At the same time, I developed an overall learning strategy that included multiple streams of learning.

I did these things as I rebooted my programming journey. In round two of learning to program, I felt much more prepared: the learning began to stick and I figured out how to work through mental roadblocks.

It’s not to say that learning how to learn makes learning to program easy. Programming is still hard. But the process becomes much more effective.

Despite your current path (school, bootcamp, or self-taught), at some point you’ll have to learn a language or technology on your own, and you’ll have to come up with the best way to do so. So it’s worth taking the time to figure that out now.

That said, here are several learning resources I recommend:

2. Learn how to problem-solve and get good at it

When given a math problem in school I’d dive in at full-speed, which is what I did when I started to program.

No plan. No process. No stopping to think what the question was really asking. Unsurprisingly, I was spinning my wheels unnecessarily and hitting roadblocks on the simplest of problems.

But soon things began to change.

I have George Pólya’s excellent book, How to Solve It, to thank for that. His book has taught me about the problem-solving process, and how to effectively solve problems.

As a result, I’ve learned to slow down, think through problems systematically, and have a problem-solving system in place. The problem-solving process became more productive.

With a process in place, it's time to get good at solving problems. This involves solving problems, to be sure.

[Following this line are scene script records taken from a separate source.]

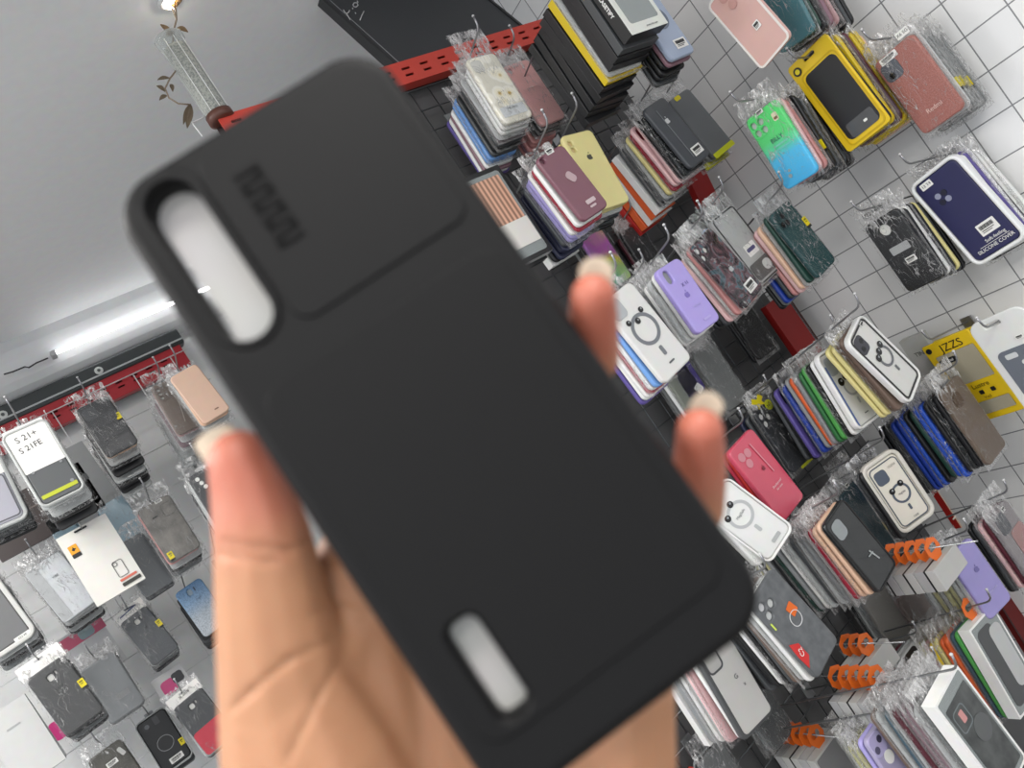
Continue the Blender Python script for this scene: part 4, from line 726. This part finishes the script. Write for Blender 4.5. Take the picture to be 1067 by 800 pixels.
def rail(name, x0, x1, y, z0, z1, col, label):
    W = x1 - x0; H = z1 - z0; loops = [[(0, 0), (W, 0), (W, H), (0, H)]]; x = .03
    while x < W - .05:
        for dz in (.012, -.004): loops.append(rr(.022, .0055, .0015, x, H * .5 + dz - .004, 2))
        x += .05
    r = add(name, plate(loops, .004), col, None, (x0, y, z0))
    add('rail_web', box(0, W, .004, .03, 0, .003), col, r); add('rail_lip', box(0, W, .004, .03, H - .003, H), col, r)
    add('rail_back', box(0, W, .028, .031, 0, H), pl('#3a1210', .6), r)
    return tag(r, label, 'rail')
RED = pl('#d2493c', .38)
rail('slotted_rail', X0, on_y(640, 6, YG).x, YG - .012, RZ - .052, RZ, RED, 'red slotted steel rail at the top of the near rack, under the dark board')
rail('slotted_rail', -1.5, .6, YL + .005, zb1 - .075, zb1, pl('#a31d28', .38), 'crimson slotted steel rail under the dark beam of the far rack')
rp = on_y(728, 800, YG - .012)
rail('slotted_rail', X0, rp.x, YG - .012, rp.z - .05, rp.z, RED, 'red slotted rail low on the near rack beside the palm')
def grid(x0, x1, y, z0, z1, sx, sz, r, m, label):
    paths = []; x = x0
    while x <= x1: paths.append([(x - x0, 0, z0), (x - x0, 0, z1)]); x += sx
    z = z1
    while z >= z0: paths.append([(0, -.003, z), (x1 - x0, -.003, z)]); z -= sz
    o = add('wire_grid_panel', tube(paths, r, 6), m, None, (x0, y, 0)); return tag(o, label, 'wire grid')
grid(X0 + .02, XB - .02, YG + .012, .3, RZ - .06, .05, .05, .0017, pl('#55585a', .3, metal=.6), 'dark wire grid panel that carries the near rack')
gz = zl(110, 402, YL - .02)
grid(-1.2, .62, YL - .012, 1.0, gz, .125, .125, .0019, pl('#d3d4d4', .3), 'white wire grid panel in front of the far wall')
# glass tube vase on the rail's left end
vb_, vt_ = on_y(229, 121, YG + .0), on_y(172, 41, YG + .0)
vz = RZ; vh = vt_.z - vb_.z
ve = empty('tube_vase', Matrix.Translation((vb_.x, YG + .0, vb_.z)), 'glass tube vase with pale grit and dry twigs, standing on the red rail end', 'vase')
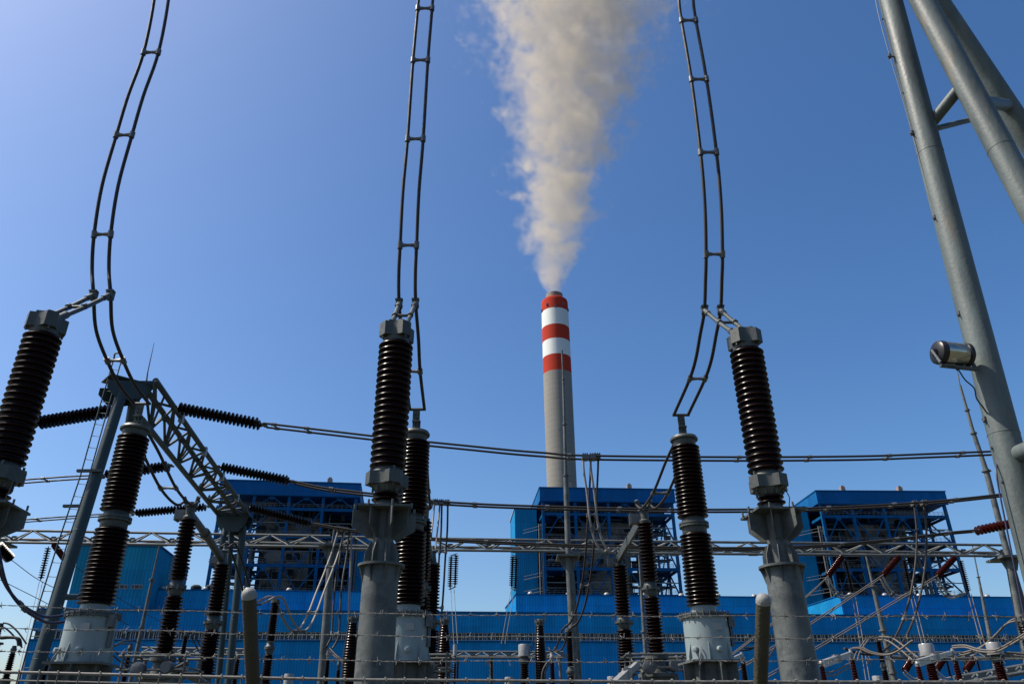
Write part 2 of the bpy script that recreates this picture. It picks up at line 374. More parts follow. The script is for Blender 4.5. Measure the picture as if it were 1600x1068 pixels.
# ================================================================== CURRENT TRANSFORMERS (second row, white tanks)
VC = Vt(1068, 682, 16.9)
def make_ct():
    v = VC; z, m = v.z, v.m; X, Y = v.x, v.y
    root = thing('instrument_transformer', (X, Y, 0), 'white tank transformer with stacked brown insulators, nearest the right fence post', 'transformer', 'white tank transformers of the second row')
    mb = MB(); rp = m(1060, 27)
    mb.lathe((X, Y, 0), [(0, rp*1.8), (0.05, rp*1.8), (0.05, rp), (z(1036), rp)], 36)
    for k in range(8):
        a = k*math.pi/4+0.15; c, s_ = math.cos(a), math.sin(a); q = lambda r, zz: (X+c*r, Y+s_*r, zz)
        r2 = m(1040, 44); zt = z(1036)
        mb.plate([q(rp*0.95, zt-0.75), q(rp*1.15, zt-0.75), q(r2, zt-0.35), q(r2, zt), q(rp*0.95, zt)], 0.016)
    mb.prism([(X+m(1035, 56)*math.cos(0.1+math.pi/4+k*math.pi/2), Y+m(1035, 56)*math.sin(0.1+math.pi/4+k*math.pi/2)) for k in range(4)], z(1036), z(1036)+0.04)
    mb.build('pedestal', GALV, root)
    mb = MB(); zb = z(1036)+0.04; rt = m(1000, 34.8)
    mb.lathe((X, Y, zb), [(0, rt*1.05), (0.04, rt*1.05), (0.04, rt), (z(966)-zb, rt)], 48)
    for a in (0.35, 1.9, 3.6, 4.5, 5.5):
        c, s_ = math.cos(a), math.sin(a); q = lambda r, zz: (X+c*r, Y+s_*r, zz)
        mb.plate([q(rt*0.95, zb), q(rt*1.14, zb), q(rt*1.14, zb+0.08), q(rt*0.99, zb+0.36), q(rt*0.95, zb+0.36)], 0.02)
    for a in (4.95, 3.95):
        c, s_ = math.cos(a), math.sin(a)
        mb.lathe((X+c*rt*0.9, Y+s_*rt*0.9, zb+0.2), [(0, 0.055), (0.14, 0.055), (0.15, 0.03)], 12, Vector((c, s_, 0)))
    mb.build('tank', TANK, root)
    mb = MB(); zf = z(966)
    mb.lathe((X, Y, zf), [(0, m(962, 37.5)), (0.035, m(962, 37.5)), (0.035, m(962, 36.7)), (0.05, m(962, 36.7)), (0.05, m(962, 38)), (0.085, m(962, 38)), (0.09, m(962, 30)), (0.12, m(962, 22))], 48)
    bolts(mb, X, Y, zf+0.045, m(962, 37.5), 24, 0.016, 0.14)
    mb.build('tank_flange', GALV, root)
    mb = MB(); a = 5.9
    mb.box((X+rt*1.13*math.cos(a), Y+rt*1.13*math.sin(a), z(972)), (0.12, 0.12, 0.22)); mb.box((X+rt*1.05, Y-0.1, z(990)), (0.05, 0.1, 0.5)); mb.build('valve_block', STEELD, root)
    mb = MB(); mb.box((X+rt*math.sin(0.25)*1.0, Y-rt*math.cos(0.25)*1.005, zb+0.62), (0.20, 0.02, 0.13)); mb.build('nameplate', WHITEM, root)
    mb = MB(); mb.tube(smooth([(X-rt*0.55, Y-rt*0.9, zb+0.25), (X-rt*0.7, Y-rt*1.15, zb-0.05), (X-rp*0.9, Y-rp*1.1, zb-0.5), (X-rp*0.5, Y-rp*0.98, zb-1.2), (X-rp*0.5, Y-rp*0.98, 0.1)]), 0.013, 6); mb.build('earth_lead', STEELD, root)
    mb = MB()
    mb.lathe((X, Y, zf+0.11), [(0, m(950, 20.5)), (0.02, m(950, 20.5)), (z(946)-zf-0.11, m(950, 19.5))], 36)
    bolts(mb, X, Y, z(955), m(950, 19.5), 14, 0.02, 0.05); mb.build('insulator_foot', TANK, root)
    mb = MB(); mb.lathe((X, Y, 0), shed_profile(z(947), z(834), m(945, 26.5), m(834, 24), 19, 0.76), 44); mb.build('lower_insulator', PORC, root)
    mb = MB()
    mb.lathe((X, Y, z(836)), [(0, m(835, 17)), (0.05, m(835, 19)), (0.16, m(835, 19)), (0.17, m(825, 23)), (0.205, m(825, 23)), (0.21, m(825, 21.5)), (0.225, m(825, 21.5)), (0.23, m(825, 23)), (0.265, m(825, 23)), (0.28, m(820, 19)), (z(808)-z(836), m(810, 16))], 36)
    bolts(mb, X, Y, z(836)+0.215, m(825, 21.7), 16, 0.014, 0.12); mb.build('middle_joint', CAST, root)
    mb = MB(); mb.lathe((X, Y, 0), shed_profile(z(809), z(697), m(808, 24), m(697, 22), 19, 0.76), 44); mb.build('upper_insulator', PORC, root)
    mb = MB()
    mb.lathe((X, Y, z(699)), [(0, m(698, 16)), (0.03, m(698, 17)), (z(689)-z(699), m(690, 17.5)), (z(689)-z(699)+0.005, m(687, 21)), (z(689)-z(699)+0.04, m(687, 21.5)), (z(683)-z(699), m(683, 19.5))], 36)
    mb.build('top_cap', CAST, root)
    mb = MB(); w = m(660, 12)
    mb.box((X, Y+0.02, (z(684)+z(666))/2), (w, 0.03, z(666)-z(684))); mb.box((X-0.01, Y-0.01, (z(668)+z(650))/2), (w*0.9, 0.03, z(648)-z(668)))
    mb.box((X, Y-0.02, z(667)), (w*1.05, 0.08, 0.03))
    for zz in (656, 661, 671, 676):
        for dx in (-0.035, 0.035): mb.lathe((X+dx, Y-0.06, z(zz)), [(0, 0.014), (0.1, 0.014)], 6, Vector((0, 1, 0)))
    mb.tube([(X-0.2, Y, z(648)), (X+0.2, Y, z(648))], 0.035, 10)
    mb.build('terminal_strap', CAST, root)
    return root
CT = make_ct(); Z2 = VC.ztop
qL = PH(213, 666, Z2); qM = PH(650, 674, Z2)
copy_tree(CT, loc=(qL.x, qL.y, 0), label='white tank transformer with stacked brown insulators, in front of the left gantry leg')
copy_tree(CT, loc=(qM.x, qM.y, 0), label='white tank transformer half hidden behind the middle arrester pedestal')
CTX = [(qL.x, qL.y), (qM.x, qM.y), (VC.x, VC.y)]

# ================================================================== conductors
def twin(name, pts, r, offs, label, group=None, nsp=(), m=None, cat='conductor', spr=1.0, k=6, ends=None):
    """two parallel conductors with spacers; pts 3D centre line; offs = offset vector (half separation)"""
    m = m or CABLE; c = smooth(pts, k); root = thing(name, tuple(c[0]), label, cat, group); offs = Vector(offs)
    for s_ in (-1, 1):
        mb = MB(); mb.tube([p + offs*s_ for p in c], r, 10); mb.build('conductor', m, root)
    for fr in nsp:
        p, t = at_len(c, fr); mb = MB(); a, b = p-offs, p+offs
        mb.tube([a.lerp(b, x) for x in (0.02, 0.2, 0.5, 0.8, 0.98)], [r*1.5*spr, r*1.15*spr, r*0.85*spr, r*1.15*spr, r*1.5*spr], 8)
        for e in (a, b): mb.tube([e-t*r*2.0*spr, e+t*r*2.0*spr], r*1.55, 10)
        mb.build('spacer', STEELD if m is CABLE else GALV, root)
    return root
def single(name, pts, r, label, group=None, m=None, cat='conductor', k=6):
    c = smooth(pts, k); mb = MB(); mb.tube(c, r, 8); o = mb.build(name, m or CABLE, loc=tuple(c[0])); return tag(o, label, cat, group)

G = 'twin drop conductors above the front row'
drops = [
  ([(262, -150, 12.25), (256, -60, 12.3), (252, 0, 12.32), (236, 82, 12.4), (212, 150, 12.45), (194, 211, 12.5), (172, 290, 12.6), (160, 366, 12.75), (157, 420, 12.95), (158, 466, 13.15), (163, 515, 13.7), (180, 563, 14.4), (198, 600, 15.1), (218, 632, 15.9)], 0, 'dark twin drop conductor curving down at the left side of the sky'),
  ([(672, -150, 12.3), (668, -60, 12.35), (665, 0, 12.4), (657, 94, 12.5), (649, 217, 12.65), (642, 300, 12.8), (638, 383, 13.0), (636, 430, 13.2), (637, 480, 13.15), (641, 530, 13.9), (644, 580, 14.7), (650, 634, 16.2)], 1, 'dark twin drop conductor hanging over the middle arrester'),
  ([(1064, -150, 12.3), (1069, -60, 12.4), (1072, 0, 12.45), (1076, 32, 12.48), (1092, 124, 12.5), (1107, 238, 12.6), (1114, 320, 12.85), (1116, 397, 13.2), (1115, 440, 13.5), (1112, 478, 13.8), (1107, 520, 14.2), (1094, 580, 15.0), (1066, 640, 16.5)], 2, 'dark twin drop conductor bowing right beside the smoke plume'),
]
for pl, i, lab in drops:
    pts = [P(*q) for q in pl]
    ax, ay = ARRX[i]; kcl = {0: 9, 1: 8, 2: 9}[i]
    pts[kcl] = Vector((ax-0.07, ay+1.42, Z1+1.28))           # clamped in the arrester's terminal bars
    cx, cy = CTX[i]; pts[-1] = Vector((cx, cy, VC.z(648)))
    c = smooth(pts, 6); L = [0]
    for a, b in zip(c, c[1:]): L.append(L[-1]+(b-a).length)
    wants = {0: (82, 211, 366, 563), 1: (20, 94, 217, 383, 577), 2: (32, 124, 238, 397, 588)}[i]
    fr = []
    for w in wants:
        def pyof(p):
            u = p-CP; return 534 - F*u.dot(UP)/u.dot(FW)
        j = min(range(len(c)), key=lambda j: abs(pyof(c[j])-w)); fr.append(L[j]/L[-1])
    twin('drop_conductor', pts, 0.036, (0.168, 0, 0), lab, G, fr)
# twins from the transformer caps down to the first disconnectors
DA = [Vt(297, 800, 20.0), Vt(663, 808, 20.45), Vt(1007, 812, 20.9)]
jl = ['dark twin jumper from the left transformer down to its disconnector', 'dark twin jumper behind the middle arrester, from transformer to disconnector', 'dark twin jumper from the right transformer down to its disconnector']
for i in range(3):
    cx, cy = CTX[i]; d = DA[i]; zt = d.z({0: 783, 1: 788, 2: 788}[i])
    a = Vector((cx-0.0, cy+0.25, VC.z(688))); b = Vector((d.x, d.y, zt))
    mid = a.lerp(b, 0.55) - Vector((0, 0, 0.35)); m1 = a.lerp(b, 0.2) - Vector((0, 0.0, 0.1)); m2 = a.lerp(b, 0.85)-Vector((0, 0, 0.3))
    twin('jumper_conductor', [a, m1, mid, m2, b], 0.034, (0.19, 0, 0), jl[i], 'jumpers from transformers to disconnectors', (0.55,))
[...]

But less talked about is the quality of this practice. If you’re investing time to learn how to problem-solve and you’re spending time solving problems, you might as well get the most from your practice: make each problem count.

To me, that means taking a multifaceted approach to problem-solving. Instead of solving as many problems as fast as possible, try this:

  • Solve challenging problems on a variety of platforms.
  • Study your solutions: clearly understand what you did and why you did it.
  • Get feedback and apply it.
  • After you solve a problem, study the solutions of others who’ve solved the same problem.
  • Add cross-training to your problem-solving practice: solve problems in different programming languages or solve math problems.

Problem-solving is fundamental to our craft, and it’s a skill that takes time to build. The problem-solving treadmill can be tempting, but in my experience quality wins any day of the week.

3. Read technical programming books

Just like money in the bank can compound over time, so does your knowledge. There’s a wealth of information out there about our field. Pick up a few technical books and make reading a habit.

Many balk at the idea of reading actual books because there’s so much free content online. There’s definitely a place for online articles and blogs. But there’s also a place for books.

Blog posts and books serve different purposes. A blog post may whet your appetite on a topic, offer a unique perspective, or give you a new idea to try. Then pick up a book to dive deep into it.

That’s because books provide depth. They give you the details of a technology or topic that a blog post simply can’t. A blog post on software design, for example, may be a few hundred or a couple of thousand words. A book on the topic can be tens of thousands of words.

I’m not suggesting that you cut out online resources. Instead, I’m suggesting that you pick up some technical programming books and devote some of your reading time toward reading books.

Learn how to write better code. Solidify your knowledge of data structures, loops, and conditionals. Find out about design and algorithms. Really understand Test-Driven Development. The list of programming topics to learn about goes on and on.

Here’s a simple way to start this habit: spend 30 minutes each day reading a technical book, and do this for a month.

As a result, your context will grow and you’ll see things differently. You’ll probably be amazed at how much you’ve learned and will find the time to continue it. Or find ways to increase to spend more time reading.

This is a powerful habit to begin today.

An Investment

Getting good at anything involves having good habits and a system to help you get better. The suggestions I’ve put forward in this article are deposits for the long-term. Start the journey out right.